Kingfisher Q1 26 – 28/05 – Since reporting its full year numbers back in March which saw the shares fall towards the lows of the year, we’ve seen a decent rally with the share rising to their highest levels since October last year. The initial share price reaction did seem somewhat jarring, given the numbers weren’t that bad, with the usual suspects acting as the main drag.
Adjusted pre-tax profits of £528m were in the middle of its £510m-£540m consensus guidance, with sales of £12.8m down 1.7% on the previous year. The expectation of an additional £145m in operating costs over the next 12 months saw profit guidance for the upcoming year cut to between £480m and £540m, again not surprising but certainly not awful.
The company’s French operation continues to be its Achilles heel with income there collapsing to £95m down from £139m the previous year as full year sales declined 6.2%, Castorama down 6.5% and Brico Depot down 5.7%, begging the question why management see fit to persevere with a business that is such a drag and has been for some time. Income from the UK and Ireland increased 0.6% to £558m, with Screwfix annual sales seeing an increase of 1%.
Nvidia Q1 26 - 28/05 – In the aftermath of Nvidia’s Q4 results the shares subsequently slid back to their lowest levels since May last year in the aftermath of tariff “liberation day” although that did prove to be the low point with shares rallying since. In the context of the numbers themselves they didn’t disappoint. Having guided for Q4 revenue of $37.5bn, the company comfortably surpassed that number with $39.3bn, a 12% increase on Q3, and a 78% increase over the same quarter a year ago. Data centre was again at the forefront of this surge with $35.6bn, up from $30.8bn in Q3 and a 93% rise from 2023.
Full year revenue rose to a record $130.5bn, an increase of 114%. In a sign that increased competition was exerting downward pressure on margins, these fell slightly to 73% down 1.6% on Q3.
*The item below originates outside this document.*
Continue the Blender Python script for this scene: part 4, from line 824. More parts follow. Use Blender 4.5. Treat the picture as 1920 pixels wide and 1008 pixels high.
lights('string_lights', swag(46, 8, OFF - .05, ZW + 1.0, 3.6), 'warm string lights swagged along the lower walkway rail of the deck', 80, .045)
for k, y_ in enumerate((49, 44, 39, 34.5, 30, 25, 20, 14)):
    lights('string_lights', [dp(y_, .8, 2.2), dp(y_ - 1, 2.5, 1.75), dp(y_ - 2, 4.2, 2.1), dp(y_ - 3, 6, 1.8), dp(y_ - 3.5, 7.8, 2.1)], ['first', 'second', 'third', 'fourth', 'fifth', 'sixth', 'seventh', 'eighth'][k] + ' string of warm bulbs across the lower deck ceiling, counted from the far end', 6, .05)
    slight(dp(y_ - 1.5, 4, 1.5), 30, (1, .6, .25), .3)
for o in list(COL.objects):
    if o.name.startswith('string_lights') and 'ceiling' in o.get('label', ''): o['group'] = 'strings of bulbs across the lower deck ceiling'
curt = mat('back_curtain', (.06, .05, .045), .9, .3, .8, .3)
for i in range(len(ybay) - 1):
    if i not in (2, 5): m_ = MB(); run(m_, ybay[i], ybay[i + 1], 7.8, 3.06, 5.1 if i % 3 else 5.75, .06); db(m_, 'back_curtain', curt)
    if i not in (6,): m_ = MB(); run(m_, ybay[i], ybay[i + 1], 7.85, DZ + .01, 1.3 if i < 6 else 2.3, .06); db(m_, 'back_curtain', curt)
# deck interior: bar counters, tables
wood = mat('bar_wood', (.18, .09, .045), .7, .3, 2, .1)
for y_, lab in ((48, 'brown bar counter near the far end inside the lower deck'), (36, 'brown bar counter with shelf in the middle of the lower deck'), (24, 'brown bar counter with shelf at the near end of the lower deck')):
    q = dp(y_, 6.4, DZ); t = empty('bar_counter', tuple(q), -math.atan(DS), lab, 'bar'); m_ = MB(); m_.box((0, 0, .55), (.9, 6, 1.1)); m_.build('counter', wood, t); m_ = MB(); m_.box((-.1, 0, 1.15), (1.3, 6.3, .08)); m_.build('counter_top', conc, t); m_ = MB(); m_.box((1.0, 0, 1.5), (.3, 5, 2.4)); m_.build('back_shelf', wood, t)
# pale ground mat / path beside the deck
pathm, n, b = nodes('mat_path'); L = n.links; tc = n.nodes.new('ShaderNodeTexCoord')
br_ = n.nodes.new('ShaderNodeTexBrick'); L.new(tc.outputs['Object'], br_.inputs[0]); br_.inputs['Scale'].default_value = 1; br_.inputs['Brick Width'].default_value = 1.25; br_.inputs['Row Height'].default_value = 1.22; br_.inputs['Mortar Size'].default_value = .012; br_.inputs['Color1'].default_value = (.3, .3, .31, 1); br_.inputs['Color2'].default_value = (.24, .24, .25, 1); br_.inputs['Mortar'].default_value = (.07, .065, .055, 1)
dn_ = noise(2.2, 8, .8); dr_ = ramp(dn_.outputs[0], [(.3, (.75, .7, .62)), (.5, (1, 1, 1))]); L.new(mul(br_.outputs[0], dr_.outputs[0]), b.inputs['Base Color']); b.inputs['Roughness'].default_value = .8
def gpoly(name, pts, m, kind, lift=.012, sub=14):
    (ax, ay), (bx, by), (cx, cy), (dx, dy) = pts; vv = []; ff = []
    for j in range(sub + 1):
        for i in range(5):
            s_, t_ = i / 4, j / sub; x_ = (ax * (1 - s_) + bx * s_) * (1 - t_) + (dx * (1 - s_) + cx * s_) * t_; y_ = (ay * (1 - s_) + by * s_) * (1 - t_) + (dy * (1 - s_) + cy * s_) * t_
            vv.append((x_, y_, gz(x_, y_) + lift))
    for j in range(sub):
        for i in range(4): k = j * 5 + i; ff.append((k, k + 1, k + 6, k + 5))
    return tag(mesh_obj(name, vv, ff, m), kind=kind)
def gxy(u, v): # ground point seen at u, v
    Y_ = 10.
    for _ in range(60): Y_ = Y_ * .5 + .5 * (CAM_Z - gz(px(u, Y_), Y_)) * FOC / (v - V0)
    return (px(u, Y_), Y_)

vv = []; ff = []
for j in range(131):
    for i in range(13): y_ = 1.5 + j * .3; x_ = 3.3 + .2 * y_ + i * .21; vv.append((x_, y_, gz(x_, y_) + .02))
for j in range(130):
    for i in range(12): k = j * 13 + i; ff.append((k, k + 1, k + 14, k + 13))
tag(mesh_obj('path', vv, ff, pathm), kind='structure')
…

Guidance for Q1 26 is for revenues of $43bn, +/- 2% with operating margins set to slip further to between 70.6% to 71% in a sign that while revenues remain strong, competition may well erode margins further from their currently lofty heights. With concerns about tariffs mostly front of mind there is also concern about its Blackwell chips which has pushed up expenses as it looks to get them to market. The entry of DeepSeek has also caused some concern given its claims that it can complete some AI tasks with chipsets that cost a fraction of Nvidia’s.
Best Buy Q1 26 – 29/05 – When Best Buy reported its Q4 and full year numbers back in March the shares dropped sharply despite beating on both revenues of $13.95bn, and profits of $2.58 for the quarter. Despite beating on revenues, they were still 4.8% below the levels last year, with CEO Corie Barry warning that prices would have to go up if the proposed US tariffs on China, Mexico and Canada came into effect, with the shares falling to 5-year lows in April.
The increase in prices is down to the fact that Best Buy sources 55% of its product in China and 20% from Mexico.
This ultimately is what seems to be getting up the nose of the US President with his current tariff policy, however this is the rub, even if Best Buy brings more of its supply chain into the US prices will still have to go up, given the cost of production will increase as well. The increased cost of supply due to tariff costs could well see prices rise in the back half of 2026. Full year revenue for 2025 came in at $41.53bn, a decline of 4.4% on 2024, with expectations for FY2026 expected to see this come in between $41.4bn and $42.2bn.